Mortgage Daily

Published On: August 26, 2013
Mortgage Employment Index down 2,981 in second quarter

Aug. 26, 2013



mortgage employment activity by state

mortgage employment activity by company


Declining delinquency drove mortgage servicers to reduce headcount in the second quarter. The biggest casualties were suffered by the nation’s largest servicers, while up-and-coming servicers added to their payrolls. Preliminary data for the current and upcoming quarters indicate the pain will deepen.

There were 2,981 more mortgage layoffs than hirings during the three months ended June 30, according to the Second Quarter 2013 Mortgage Employment Index from Mortgage Daily.

The index reflects mortgage-related hirings and layoffs tracked by Mortgage Daily and is based on public company reports, state government employment data and quarterly surveys conducted by Mortgage Daily.

The second quarter net job loss in real estate finance contrasted the first quarter, when the industry had net gain of 5,129 jobs — the biggest expansion in nearly four years.

In the second quarter of last year, industry-wide staffing grew by 1,335 positions.

The most recent period reflected 9,950 layoffs — the highest level of layoffs since the first-quarter 2009, when mortgage firms laid off 10,953 employees.

Also reflected in the latest total were 6,969 mortgage hirings.

 

Period Layoffs Hirings Net
Q2 2013 9,950 6,969 -2,981
Q1 2013 2,930 8,059 +5,129
Q2 2012 4,245 5,580 +1,335

 

The net loss of mortgage jobs in California was 1,509 — the worst of any state.

New York followed with a mortgage staffing reduction of 1,280 positions, then 515 in South Carolina.

Biggest Job Losses by State

State Layoffs Hirings Net
California 1,727 218 -1,509
New York 1,880 600 -1,280
South Carolina 550 35 -515
New Jersey 558 123 -435
Texas 556 202 -354

 

Florida fared best in the second quarter, ending the period with 574 more employees in the home lending sector than it started with.

After that was a net gain of 300 in Arizona and 242 in Missouri.

Biggest Job Gains by State

State Layoffs Hirings Net
Florida 185 759 574
Arizona 0 300 300
Missouri 0 242 242
Indiana 0 162 162
Illinois 76 235 159

 

More second-quarter job losses were experienced by Bank of America Corp. than any other company: 5,000. BofA, the nation’s third-biggest servicer in the second quarter, has aggressively been unloading mortgage servicing rights.

Also reducing its mortgage servicing portfolio has been JPMorgan Chase & Co., where staffing was down 1,826 jobs. Chase is the second-largest servicer.

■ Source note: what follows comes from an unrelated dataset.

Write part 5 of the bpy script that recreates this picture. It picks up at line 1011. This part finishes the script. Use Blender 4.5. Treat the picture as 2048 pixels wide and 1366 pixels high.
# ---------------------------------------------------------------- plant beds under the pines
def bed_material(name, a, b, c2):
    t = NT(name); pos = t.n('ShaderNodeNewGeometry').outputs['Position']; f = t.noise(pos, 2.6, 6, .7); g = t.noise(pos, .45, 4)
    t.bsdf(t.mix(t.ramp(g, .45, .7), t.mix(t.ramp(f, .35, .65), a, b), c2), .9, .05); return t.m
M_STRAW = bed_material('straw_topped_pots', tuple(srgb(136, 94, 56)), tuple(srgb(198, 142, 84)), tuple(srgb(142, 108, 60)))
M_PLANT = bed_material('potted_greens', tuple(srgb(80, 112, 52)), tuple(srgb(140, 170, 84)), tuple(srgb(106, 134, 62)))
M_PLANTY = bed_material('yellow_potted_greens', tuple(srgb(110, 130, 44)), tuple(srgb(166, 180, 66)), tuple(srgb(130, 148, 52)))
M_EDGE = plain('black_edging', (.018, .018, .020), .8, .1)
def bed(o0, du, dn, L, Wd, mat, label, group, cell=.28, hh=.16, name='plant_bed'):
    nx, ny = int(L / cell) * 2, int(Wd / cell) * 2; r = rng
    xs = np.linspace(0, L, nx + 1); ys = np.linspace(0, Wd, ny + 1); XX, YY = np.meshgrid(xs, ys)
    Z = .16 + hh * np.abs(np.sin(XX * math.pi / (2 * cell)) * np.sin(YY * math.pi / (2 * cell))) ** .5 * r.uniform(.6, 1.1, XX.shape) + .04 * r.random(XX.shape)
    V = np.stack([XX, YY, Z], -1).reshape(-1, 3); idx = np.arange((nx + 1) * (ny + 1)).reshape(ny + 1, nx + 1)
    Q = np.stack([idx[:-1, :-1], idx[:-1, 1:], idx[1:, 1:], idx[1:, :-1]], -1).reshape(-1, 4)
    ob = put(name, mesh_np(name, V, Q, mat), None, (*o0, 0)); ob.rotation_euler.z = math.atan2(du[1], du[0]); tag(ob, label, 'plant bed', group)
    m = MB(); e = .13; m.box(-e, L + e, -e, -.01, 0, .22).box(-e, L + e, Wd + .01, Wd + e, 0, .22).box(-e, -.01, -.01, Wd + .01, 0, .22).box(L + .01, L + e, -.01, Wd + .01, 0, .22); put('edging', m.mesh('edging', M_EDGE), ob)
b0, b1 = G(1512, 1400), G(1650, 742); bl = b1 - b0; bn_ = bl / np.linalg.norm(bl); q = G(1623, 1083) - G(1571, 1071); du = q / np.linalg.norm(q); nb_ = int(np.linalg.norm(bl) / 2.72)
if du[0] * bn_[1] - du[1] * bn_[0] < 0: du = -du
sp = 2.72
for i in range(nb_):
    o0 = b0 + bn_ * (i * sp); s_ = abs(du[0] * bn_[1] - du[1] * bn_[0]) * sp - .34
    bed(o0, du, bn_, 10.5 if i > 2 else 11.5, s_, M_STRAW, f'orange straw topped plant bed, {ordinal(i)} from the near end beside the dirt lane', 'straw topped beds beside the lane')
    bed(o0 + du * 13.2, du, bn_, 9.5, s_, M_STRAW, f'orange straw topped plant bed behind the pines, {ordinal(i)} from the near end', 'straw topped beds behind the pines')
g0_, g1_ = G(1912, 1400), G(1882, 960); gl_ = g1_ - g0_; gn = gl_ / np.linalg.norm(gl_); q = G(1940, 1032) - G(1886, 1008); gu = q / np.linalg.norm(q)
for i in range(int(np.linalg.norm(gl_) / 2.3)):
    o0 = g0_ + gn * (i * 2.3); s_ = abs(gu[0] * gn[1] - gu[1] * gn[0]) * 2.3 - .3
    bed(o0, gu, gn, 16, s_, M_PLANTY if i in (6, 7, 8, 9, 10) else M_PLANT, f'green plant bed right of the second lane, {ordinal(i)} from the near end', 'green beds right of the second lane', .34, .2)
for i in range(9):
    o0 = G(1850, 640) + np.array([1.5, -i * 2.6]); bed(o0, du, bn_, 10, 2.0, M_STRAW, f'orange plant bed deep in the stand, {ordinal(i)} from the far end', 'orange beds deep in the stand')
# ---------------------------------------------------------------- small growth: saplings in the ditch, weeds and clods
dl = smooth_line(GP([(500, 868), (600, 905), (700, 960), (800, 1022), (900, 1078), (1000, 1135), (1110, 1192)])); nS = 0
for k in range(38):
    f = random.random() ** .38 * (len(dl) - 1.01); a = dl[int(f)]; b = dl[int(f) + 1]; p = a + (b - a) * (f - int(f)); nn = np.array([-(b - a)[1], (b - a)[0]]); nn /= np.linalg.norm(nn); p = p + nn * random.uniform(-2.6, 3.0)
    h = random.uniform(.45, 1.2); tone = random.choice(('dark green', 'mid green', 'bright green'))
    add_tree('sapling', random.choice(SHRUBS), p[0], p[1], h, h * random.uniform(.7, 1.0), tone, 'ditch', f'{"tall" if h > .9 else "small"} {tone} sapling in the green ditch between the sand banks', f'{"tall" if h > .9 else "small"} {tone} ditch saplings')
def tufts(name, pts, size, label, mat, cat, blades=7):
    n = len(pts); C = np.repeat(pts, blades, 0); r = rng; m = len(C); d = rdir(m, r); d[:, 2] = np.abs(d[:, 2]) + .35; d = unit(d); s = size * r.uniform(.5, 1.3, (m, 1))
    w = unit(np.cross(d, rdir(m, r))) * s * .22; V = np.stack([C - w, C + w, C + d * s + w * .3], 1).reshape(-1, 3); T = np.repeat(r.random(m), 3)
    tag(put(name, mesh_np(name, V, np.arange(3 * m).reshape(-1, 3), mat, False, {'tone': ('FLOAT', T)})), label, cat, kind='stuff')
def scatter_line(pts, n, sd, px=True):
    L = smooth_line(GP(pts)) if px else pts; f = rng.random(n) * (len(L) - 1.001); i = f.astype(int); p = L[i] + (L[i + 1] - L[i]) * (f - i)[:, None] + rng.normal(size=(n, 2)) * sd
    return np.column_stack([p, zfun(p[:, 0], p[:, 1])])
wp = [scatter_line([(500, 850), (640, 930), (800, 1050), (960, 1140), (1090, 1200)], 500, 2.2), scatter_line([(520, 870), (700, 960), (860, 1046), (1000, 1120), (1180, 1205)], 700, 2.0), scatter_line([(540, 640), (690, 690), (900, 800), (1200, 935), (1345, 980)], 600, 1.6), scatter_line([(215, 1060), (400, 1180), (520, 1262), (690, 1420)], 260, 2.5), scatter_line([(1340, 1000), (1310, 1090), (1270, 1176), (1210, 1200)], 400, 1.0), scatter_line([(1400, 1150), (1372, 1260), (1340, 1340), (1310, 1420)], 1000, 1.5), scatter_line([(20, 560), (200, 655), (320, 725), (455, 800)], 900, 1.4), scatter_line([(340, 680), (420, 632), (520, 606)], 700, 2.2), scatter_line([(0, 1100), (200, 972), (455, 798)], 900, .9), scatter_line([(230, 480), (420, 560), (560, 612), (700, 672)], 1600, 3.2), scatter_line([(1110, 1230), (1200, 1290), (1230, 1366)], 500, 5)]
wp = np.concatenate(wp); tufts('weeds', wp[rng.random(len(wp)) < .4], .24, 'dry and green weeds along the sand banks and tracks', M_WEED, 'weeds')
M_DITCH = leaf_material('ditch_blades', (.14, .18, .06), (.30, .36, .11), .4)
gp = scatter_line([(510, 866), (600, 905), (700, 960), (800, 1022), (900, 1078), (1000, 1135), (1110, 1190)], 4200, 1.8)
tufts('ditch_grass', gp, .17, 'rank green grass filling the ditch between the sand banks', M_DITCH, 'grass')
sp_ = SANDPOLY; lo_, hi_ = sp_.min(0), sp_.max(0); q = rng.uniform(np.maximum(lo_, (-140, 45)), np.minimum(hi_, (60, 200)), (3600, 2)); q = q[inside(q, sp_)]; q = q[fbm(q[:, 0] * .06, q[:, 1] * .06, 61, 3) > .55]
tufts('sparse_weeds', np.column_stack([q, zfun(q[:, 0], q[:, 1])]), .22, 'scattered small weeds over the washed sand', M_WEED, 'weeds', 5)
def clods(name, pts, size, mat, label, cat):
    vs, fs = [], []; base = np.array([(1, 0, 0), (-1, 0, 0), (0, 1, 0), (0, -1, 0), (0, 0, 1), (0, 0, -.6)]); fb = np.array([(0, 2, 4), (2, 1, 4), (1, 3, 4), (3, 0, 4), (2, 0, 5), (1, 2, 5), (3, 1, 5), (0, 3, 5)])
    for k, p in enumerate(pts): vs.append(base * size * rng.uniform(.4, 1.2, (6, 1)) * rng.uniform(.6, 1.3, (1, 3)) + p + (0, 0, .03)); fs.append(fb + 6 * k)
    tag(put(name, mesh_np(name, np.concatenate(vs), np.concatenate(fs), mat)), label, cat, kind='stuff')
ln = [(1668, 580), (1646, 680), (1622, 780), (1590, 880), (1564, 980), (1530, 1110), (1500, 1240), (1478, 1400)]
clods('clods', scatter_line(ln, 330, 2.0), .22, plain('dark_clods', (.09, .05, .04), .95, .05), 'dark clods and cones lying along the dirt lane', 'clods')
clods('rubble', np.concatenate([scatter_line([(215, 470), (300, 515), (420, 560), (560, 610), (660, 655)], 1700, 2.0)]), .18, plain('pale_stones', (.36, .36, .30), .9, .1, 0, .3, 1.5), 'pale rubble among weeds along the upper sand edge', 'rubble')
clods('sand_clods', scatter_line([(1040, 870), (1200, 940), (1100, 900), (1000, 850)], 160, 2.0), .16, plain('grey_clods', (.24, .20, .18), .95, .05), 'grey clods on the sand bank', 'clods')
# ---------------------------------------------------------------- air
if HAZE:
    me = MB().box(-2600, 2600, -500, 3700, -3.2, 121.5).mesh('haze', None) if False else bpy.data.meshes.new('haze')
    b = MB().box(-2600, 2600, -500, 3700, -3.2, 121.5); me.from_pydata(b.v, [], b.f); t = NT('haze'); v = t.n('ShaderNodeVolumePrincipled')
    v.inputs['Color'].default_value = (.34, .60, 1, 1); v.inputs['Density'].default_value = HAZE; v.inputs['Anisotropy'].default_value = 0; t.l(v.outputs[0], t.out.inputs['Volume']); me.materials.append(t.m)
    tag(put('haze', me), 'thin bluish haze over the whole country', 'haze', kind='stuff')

Biggest Job Losses by Company

Company Layoffs Hirings Net
BofA 5,000 0 -5,000
Chase 1,826 0 -1,826
Department of Housing and Urban Development 900 0 -900
Homeward Residential Inc. 485 0 -485
Legacy Group Lending Inc. 300 0 -300

 

Nationstar Mortgage Holdings Inc. expanded headcount by 2,300 employees during the second quarter, more than any other mortgage-related firm.

No. 2 Walter Investment Management Corp. grew its staffing by 1,400.

Behind the gains at Nationstar and Walter has been aggressive growth in their servicing portfolios — driving up staffing demands.

A third mortgage company that has also been rapidly expanding its servicing portfolio, Ocwen Financial Corp., relies primarily on offshore employees and has had little impact on U.S. job growth.

Biggest Job Gains by Company

Company Layoffs Hirings Net
Nationstar 0 2,300 2,300
Walter 0 1,400 1,400
M&T Bank 36 600 564
W.J. Bradley Mortgage Capital LLC 0 300 300
Guaranteed Rate Inc. 0 230 230

 

Initial data on third- and fourth-quarter mortgage employment indicate that layoffs are accelerating. Behind the job cuts is improving performance on home loans, reducing servicers’ staffing needs. In addition, rising interest rates have significantly slowed refinancing activity, driving down demand for production positions.

Both Wells Fargo & Co. and Chase recently disclosed thousands of layoffs planned for the second half.